Thursday, November 1, 2007

Halloween Fall-Out

During the night of Halloween,
a friend's bike gets bent out of
shape by a parking misfire, a kerb jumping vehicle. I don't, but almost do. Hitting the cc button in error can do it, launch
a flurry of misunderstandings. Ouch! A virulent attack. Unfounded accusations lurk under cover of cyberspace. Another's hysteria creates a dark pool of apprehension.

At lunch a solicitous friend makes me trade the cup of soup for the bowl. Her daughter is getting interested in typography, typefaces, she says relieved, not just in Facebook.
I tell my friend I'm at the center of a Bermuda Triangle. It's complicated.
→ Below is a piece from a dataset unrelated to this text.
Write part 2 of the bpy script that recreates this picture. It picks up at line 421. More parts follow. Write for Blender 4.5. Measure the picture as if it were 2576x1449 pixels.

Someone wants me to drop the project. Now? she asks. But no, I say, I don't support the print equivalent to late-term abortion, which is what it would be. Don't worry. It's good about your daughter, though. She says, yes, but for them a larger font just means having to write less homework on the page. The school wasn't impressed. Their buttoned up traditionalist choice of typeface is strictly Times Roman.